Vor der Veröffentlichung des Bildes vom Schwarzen Loch in der Milchstraße führte das internationale Team ein kurioses bis entwürdigendes Schauspiel auf. Man wollte mit allen Mitteln verhindern, dass das Bild zu früh verbreitet wird.

Von Dirk Lorenzen |
Streng geheim bis zum 12. Mai 2022, 15.07 h MESZ: Ausschnitt des Fachartikels zur Beobachtung des Schwarzen Lochs
Streng geheim bis zum 12. Mai 2022, 15.07 h MESZ: Ausschnitt des Fachartikels zur Beobachtung des Schwarzen Lochs (ApJL/EHT Coll.)
Bei wissenschaftlichen Entdeckungen gilt oft eine Frist, bis zu deren Ablauf die Geschichte nicht in den Medien veröffentlicht werden darf. Beim Schwarzen Loch endete diese am 12. Mai um 15.07 Uhr MESZ. Auf die Minute genau wurde das Bild zeitgleich an verschiedenen Orten präsentiert.
In den Wochen zuvor tobte innerhalb des Teams ein erbitterter Kampf, wer wann mit der Presse sprechen dürfe – und ob es vorher nur Hintergrundinformationen geben oder ob es schon konkret um das Bild gehen sollte.
Eine große Sternwarte drohte, eine Pressekonferenz platzen zu lassen, sollte das Ereignis nicht mehr exklusiv sein. Eine nationale Forschungsstiftung setzte junge Forscher unter Druck, dass sie weniger Mittel bekämen, sollten sie zu früh mit der Presse sprechen.

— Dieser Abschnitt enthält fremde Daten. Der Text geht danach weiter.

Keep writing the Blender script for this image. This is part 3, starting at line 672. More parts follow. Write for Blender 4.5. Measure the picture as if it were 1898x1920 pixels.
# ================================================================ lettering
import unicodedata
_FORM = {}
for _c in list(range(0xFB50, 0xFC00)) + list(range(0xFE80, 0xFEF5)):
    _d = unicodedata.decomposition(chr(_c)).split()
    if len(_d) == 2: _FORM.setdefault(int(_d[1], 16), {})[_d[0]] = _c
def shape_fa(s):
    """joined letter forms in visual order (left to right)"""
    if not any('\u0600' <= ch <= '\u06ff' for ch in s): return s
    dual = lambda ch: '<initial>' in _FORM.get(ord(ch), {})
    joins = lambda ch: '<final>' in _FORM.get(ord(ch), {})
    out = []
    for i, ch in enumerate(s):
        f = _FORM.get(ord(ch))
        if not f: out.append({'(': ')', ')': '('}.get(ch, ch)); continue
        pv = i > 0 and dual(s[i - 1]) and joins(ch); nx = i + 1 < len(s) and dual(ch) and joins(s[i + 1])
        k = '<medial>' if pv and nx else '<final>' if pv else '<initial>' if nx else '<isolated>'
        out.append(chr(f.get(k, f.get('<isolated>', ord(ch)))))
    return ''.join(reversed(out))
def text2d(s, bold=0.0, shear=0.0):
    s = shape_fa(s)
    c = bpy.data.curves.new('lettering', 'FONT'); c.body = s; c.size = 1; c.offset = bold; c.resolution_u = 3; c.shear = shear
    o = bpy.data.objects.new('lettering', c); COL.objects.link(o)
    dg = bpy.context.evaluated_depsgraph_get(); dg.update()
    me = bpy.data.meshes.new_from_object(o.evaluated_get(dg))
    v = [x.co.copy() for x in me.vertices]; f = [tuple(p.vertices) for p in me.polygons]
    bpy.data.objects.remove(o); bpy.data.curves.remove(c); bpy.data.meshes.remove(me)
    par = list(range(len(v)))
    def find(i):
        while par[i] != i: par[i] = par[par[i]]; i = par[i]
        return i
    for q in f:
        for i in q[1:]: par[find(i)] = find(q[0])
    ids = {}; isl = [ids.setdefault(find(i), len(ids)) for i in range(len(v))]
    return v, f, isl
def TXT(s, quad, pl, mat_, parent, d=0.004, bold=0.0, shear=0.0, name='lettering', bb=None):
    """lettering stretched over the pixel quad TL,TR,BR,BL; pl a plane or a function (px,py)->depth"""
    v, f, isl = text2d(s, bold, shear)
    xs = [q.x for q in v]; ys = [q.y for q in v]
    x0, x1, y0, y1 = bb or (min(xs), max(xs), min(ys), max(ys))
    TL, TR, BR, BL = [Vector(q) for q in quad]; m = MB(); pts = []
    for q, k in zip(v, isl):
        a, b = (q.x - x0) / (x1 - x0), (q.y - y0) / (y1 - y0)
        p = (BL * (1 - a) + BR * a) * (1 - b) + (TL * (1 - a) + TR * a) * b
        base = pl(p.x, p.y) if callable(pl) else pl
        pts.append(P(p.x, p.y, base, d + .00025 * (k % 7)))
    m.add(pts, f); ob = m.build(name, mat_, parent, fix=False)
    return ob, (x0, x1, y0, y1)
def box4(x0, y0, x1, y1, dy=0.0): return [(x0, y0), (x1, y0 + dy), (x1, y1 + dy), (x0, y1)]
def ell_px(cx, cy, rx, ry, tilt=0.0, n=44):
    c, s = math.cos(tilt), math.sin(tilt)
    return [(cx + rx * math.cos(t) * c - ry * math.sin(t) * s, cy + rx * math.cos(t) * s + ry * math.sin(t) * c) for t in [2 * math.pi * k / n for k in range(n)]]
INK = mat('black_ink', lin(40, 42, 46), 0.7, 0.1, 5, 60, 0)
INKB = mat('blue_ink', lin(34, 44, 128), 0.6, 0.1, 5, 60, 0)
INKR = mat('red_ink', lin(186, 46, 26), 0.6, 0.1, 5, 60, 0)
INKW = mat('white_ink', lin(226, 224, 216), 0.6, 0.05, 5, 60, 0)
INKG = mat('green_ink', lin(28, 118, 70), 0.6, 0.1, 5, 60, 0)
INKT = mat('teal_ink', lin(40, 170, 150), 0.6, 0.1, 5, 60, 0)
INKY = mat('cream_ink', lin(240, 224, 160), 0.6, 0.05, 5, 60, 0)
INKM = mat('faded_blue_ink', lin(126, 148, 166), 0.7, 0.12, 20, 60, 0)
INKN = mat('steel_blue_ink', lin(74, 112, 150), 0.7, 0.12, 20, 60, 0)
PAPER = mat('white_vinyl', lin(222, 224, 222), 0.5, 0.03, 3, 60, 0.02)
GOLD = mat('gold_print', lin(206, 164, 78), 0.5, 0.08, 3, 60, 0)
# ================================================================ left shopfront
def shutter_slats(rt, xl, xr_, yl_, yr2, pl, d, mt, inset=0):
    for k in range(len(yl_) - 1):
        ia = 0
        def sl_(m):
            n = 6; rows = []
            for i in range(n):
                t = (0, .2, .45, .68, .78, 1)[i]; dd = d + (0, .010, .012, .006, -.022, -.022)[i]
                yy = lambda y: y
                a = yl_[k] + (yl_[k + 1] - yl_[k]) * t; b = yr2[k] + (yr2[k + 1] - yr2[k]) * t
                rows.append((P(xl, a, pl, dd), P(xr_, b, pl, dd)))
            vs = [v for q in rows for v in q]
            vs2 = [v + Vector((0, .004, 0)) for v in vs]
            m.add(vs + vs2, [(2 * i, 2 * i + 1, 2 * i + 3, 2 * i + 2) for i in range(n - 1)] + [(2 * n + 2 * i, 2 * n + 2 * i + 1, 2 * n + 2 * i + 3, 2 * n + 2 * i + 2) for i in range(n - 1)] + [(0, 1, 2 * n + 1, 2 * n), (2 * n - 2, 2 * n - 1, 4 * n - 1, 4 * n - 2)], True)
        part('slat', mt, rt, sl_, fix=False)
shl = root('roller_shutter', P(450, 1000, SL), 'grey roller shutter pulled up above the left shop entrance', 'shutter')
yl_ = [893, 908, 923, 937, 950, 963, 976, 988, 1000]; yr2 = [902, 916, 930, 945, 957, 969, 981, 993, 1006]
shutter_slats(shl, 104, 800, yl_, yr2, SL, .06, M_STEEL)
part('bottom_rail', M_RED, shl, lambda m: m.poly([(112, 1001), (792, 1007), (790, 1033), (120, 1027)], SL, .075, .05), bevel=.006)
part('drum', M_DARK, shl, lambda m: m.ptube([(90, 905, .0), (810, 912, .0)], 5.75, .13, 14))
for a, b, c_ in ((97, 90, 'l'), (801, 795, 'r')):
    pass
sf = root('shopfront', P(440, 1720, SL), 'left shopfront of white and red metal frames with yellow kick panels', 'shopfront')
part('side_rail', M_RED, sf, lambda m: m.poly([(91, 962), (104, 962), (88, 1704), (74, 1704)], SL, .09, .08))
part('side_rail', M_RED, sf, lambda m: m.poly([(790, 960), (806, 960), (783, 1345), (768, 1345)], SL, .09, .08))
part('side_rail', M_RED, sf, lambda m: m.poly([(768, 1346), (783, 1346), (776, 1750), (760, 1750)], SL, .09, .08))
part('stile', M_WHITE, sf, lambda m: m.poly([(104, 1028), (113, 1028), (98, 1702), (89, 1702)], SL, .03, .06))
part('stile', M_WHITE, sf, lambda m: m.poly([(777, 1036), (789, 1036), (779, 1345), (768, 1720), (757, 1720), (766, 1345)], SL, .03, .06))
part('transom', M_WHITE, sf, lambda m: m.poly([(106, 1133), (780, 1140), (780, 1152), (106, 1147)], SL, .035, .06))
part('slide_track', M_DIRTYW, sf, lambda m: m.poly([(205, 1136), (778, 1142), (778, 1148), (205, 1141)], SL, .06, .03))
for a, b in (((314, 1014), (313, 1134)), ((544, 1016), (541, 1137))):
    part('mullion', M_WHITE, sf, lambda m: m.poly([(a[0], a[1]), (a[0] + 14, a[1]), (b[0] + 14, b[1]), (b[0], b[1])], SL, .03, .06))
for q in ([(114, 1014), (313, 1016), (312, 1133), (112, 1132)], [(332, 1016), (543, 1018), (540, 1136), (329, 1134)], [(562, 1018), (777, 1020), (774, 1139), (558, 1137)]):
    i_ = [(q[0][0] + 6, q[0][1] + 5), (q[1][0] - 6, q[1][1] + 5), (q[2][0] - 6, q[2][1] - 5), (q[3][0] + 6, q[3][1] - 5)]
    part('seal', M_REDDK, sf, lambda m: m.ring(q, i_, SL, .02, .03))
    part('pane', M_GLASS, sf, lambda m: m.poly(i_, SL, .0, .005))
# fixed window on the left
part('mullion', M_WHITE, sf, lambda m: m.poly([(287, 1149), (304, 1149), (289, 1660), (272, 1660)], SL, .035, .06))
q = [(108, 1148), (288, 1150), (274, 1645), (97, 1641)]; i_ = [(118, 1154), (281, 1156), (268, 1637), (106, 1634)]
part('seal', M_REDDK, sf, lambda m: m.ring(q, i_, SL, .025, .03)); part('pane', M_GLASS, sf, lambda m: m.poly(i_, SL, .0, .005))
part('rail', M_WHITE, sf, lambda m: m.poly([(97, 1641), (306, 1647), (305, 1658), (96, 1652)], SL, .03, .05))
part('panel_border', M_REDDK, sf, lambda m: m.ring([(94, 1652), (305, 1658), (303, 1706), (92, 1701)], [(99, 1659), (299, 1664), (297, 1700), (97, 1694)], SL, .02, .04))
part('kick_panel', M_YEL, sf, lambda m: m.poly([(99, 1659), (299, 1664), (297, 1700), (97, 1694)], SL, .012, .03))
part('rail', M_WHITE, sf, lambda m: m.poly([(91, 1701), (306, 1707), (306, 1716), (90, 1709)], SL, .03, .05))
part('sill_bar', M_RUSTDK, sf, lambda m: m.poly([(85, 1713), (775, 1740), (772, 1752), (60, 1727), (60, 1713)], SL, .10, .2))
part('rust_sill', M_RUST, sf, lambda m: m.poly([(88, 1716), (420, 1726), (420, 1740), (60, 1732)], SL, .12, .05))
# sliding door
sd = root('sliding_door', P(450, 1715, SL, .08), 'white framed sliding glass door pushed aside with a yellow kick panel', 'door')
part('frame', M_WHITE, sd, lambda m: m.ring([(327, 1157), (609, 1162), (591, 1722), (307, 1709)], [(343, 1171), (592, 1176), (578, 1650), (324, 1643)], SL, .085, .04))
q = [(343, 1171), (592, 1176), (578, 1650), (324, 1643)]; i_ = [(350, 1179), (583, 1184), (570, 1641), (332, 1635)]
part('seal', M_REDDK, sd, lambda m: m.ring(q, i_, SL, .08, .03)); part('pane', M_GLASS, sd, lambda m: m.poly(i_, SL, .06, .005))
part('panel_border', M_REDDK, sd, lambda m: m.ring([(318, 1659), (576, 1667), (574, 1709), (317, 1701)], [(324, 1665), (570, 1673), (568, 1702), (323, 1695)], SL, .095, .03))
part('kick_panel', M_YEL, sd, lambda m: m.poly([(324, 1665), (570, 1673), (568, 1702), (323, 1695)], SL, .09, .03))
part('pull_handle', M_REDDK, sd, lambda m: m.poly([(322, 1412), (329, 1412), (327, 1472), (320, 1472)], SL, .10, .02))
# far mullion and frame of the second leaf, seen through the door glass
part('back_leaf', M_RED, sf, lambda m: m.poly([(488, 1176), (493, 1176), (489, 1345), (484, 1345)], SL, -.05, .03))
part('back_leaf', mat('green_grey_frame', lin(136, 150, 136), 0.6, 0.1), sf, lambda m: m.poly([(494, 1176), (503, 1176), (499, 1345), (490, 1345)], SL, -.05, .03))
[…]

Topastronomen verteilten heimlich Ausdrucke von Publikationen an ausgewählte Personen, aus denen aber das Bild herausgeschnitten war.
In der Forschung arbeiten Menschen – und Menschen pflegen ihre Eitelkeiten. Beim Bild vom Schwarzen Loch hoffen letztlich alle auf den Nobelpreis.
Das setzt die Freiheit von Wissenschaft und Presse aber nicht außer Kraft. Auch wer tief in den Kosmos blickt, sollte die Bodenhaftung nicht verlieren. Die Sterne im Zentrum der Milchstraße drehen sich um das Schwarze Loch – aber nicht die ganze Welt.